*THE PROBLEM*. Reproduce precisely the lines between the start of the data below and the line with "struct(obj('trim_4', bm, M['wall'], smooth=True), 'slim", both included.

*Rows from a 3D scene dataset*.
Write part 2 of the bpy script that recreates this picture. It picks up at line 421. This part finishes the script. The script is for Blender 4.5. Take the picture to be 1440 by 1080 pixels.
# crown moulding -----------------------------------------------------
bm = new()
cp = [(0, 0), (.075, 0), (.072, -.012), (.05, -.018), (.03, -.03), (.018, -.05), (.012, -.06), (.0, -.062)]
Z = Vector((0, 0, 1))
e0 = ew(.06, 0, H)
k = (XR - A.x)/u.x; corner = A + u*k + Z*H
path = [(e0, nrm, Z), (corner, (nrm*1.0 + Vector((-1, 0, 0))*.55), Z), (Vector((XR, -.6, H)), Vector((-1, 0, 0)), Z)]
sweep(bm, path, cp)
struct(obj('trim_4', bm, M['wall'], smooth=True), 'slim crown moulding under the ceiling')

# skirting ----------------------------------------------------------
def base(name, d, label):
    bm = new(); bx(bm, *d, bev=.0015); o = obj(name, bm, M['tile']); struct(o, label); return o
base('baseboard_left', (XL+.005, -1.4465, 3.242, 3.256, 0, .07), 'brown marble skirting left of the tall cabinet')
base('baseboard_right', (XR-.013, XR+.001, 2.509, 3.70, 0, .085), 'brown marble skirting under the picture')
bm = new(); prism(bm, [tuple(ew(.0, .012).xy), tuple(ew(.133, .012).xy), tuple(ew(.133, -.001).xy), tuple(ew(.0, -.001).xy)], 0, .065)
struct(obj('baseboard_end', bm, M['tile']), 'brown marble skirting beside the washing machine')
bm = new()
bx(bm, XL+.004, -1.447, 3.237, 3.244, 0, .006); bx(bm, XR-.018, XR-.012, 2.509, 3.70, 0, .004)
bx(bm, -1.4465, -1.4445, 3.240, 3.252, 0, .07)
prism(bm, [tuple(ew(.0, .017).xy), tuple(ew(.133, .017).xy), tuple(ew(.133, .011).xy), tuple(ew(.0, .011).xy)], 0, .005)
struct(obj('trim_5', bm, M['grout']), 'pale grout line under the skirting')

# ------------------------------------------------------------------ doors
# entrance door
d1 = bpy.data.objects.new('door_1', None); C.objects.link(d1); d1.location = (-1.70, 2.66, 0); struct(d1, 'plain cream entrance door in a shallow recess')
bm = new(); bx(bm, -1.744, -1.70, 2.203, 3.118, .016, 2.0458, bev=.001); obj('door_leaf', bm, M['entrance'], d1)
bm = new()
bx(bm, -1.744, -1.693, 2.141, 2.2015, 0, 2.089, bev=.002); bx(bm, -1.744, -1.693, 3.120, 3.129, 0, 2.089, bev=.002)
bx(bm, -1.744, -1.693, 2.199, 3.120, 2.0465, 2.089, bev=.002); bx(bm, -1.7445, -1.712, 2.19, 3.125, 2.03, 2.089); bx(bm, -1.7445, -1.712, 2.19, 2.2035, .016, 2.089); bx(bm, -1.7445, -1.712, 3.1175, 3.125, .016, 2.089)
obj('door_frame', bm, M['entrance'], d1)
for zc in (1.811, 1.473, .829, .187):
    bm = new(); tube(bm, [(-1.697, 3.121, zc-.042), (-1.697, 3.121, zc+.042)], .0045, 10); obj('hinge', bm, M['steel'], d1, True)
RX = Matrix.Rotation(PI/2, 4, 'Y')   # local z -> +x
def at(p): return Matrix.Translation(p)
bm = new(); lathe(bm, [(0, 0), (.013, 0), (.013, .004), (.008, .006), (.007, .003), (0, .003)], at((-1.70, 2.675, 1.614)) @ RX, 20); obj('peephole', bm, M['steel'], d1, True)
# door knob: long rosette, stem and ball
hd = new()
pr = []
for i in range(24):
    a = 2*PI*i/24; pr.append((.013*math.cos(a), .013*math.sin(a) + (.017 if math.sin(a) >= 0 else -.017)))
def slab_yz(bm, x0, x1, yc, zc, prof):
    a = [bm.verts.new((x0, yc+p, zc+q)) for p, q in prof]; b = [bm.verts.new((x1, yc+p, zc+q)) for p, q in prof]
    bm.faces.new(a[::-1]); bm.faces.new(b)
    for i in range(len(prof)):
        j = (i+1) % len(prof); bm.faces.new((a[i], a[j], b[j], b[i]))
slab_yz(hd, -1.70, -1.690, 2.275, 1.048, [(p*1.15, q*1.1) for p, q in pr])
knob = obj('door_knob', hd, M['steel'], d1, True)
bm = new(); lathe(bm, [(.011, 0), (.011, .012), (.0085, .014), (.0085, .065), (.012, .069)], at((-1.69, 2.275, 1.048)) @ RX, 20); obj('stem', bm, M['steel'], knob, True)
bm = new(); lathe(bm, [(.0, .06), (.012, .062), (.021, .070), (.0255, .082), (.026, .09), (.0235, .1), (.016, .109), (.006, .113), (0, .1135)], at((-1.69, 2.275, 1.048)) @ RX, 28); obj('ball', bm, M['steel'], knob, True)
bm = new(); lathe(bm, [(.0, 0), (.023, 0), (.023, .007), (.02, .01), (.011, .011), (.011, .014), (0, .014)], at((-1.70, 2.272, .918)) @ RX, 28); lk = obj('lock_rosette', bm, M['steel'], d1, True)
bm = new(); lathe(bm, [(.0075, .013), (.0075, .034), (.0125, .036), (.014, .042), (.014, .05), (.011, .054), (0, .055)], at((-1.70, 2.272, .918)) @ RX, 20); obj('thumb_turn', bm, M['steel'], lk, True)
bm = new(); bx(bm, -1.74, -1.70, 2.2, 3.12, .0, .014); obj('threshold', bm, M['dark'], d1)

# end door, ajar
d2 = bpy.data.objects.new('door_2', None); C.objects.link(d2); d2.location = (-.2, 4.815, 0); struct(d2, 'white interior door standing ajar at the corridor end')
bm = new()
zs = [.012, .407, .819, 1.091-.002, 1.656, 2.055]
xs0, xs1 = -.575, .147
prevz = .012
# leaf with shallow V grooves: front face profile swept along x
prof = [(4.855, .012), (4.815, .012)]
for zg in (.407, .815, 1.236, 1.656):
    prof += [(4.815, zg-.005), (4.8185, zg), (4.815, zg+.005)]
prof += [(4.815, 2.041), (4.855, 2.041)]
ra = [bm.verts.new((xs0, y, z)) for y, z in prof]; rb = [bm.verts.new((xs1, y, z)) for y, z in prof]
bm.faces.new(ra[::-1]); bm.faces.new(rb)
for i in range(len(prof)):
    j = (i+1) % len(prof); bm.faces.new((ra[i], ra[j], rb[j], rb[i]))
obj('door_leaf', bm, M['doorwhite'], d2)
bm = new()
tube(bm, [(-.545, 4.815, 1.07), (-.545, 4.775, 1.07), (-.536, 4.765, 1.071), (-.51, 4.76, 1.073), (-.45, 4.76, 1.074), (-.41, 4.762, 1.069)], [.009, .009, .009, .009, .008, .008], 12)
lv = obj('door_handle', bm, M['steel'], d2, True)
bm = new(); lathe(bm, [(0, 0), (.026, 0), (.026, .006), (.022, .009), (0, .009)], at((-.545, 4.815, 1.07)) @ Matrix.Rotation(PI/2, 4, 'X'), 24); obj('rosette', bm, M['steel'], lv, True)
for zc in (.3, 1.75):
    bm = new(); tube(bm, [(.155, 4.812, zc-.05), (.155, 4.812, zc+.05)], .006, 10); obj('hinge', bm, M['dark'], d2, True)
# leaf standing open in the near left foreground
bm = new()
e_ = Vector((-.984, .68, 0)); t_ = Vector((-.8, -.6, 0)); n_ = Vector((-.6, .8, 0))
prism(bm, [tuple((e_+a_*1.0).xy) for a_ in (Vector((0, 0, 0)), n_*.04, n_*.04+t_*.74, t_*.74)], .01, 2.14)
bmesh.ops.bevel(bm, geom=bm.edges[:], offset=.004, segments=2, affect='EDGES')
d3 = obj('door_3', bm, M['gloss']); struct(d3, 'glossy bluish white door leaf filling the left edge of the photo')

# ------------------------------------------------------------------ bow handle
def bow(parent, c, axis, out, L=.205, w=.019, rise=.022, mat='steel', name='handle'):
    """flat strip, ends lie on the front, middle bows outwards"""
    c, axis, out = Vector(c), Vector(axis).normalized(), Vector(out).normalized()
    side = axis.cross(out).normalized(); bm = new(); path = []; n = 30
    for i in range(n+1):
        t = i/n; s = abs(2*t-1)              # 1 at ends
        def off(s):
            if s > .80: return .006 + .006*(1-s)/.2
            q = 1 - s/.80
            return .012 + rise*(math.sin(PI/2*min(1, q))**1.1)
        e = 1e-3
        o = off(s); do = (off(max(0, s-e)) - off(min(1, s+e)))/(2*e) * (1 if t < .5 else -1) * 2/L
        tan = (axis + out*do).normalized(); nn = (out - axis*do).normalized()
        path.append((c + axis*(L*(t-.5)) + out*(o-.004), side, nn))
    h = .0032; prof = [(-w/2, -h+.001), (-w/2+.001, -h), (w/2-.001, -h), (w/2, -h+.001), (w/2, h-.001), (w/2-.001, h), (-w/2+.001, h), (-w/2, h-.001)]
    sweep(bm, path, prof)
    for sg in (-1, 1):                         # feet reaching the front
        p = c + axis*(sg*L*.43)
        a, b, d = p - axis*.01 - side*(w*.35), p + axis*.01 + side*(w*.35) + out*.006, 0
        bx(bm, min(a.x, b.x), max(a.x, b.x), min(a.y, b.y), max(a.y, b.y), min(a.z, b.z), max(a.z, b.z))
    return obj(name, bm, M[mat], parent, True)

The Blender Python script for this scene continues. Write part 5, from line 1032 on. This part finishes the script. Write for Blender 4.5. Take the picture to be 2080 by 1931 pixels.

*OUTPUT FOR THIS EXERCISE*.
Write part 2 of the bpy script that recreates this picture. It picks up at line 421. This part finishes the script. The script is for Blender 4.5. Take the picture to be 1440 by 1080 pixels.
# crown moulding -----------------------------------------------------
bm = new()
cp = [(0, 0), (.075, 0), (.072, -.012), (.05, -.018), (.03, -.03), (.018, -.05), (.012, -.06), (.0, -.062)]
Z = Vector((0, 0, 1))
e0 = ew(.06, 0, H)
k = (XR - A.x)/u.x; corner = A + u*k + Z*H
path = [(e0, nrm, Z), (corner, (nrm*1.0 + Vector((-1, 0, 0))*.55), Z), (Vector((XR, -.6, H)), Vector((-1, 0, 0)), Z)]
sweep(bm, path, cp)
struct(obj('trim_4', bm, M['wall'], smooth=True), 'slim crown moulding under the ceiling')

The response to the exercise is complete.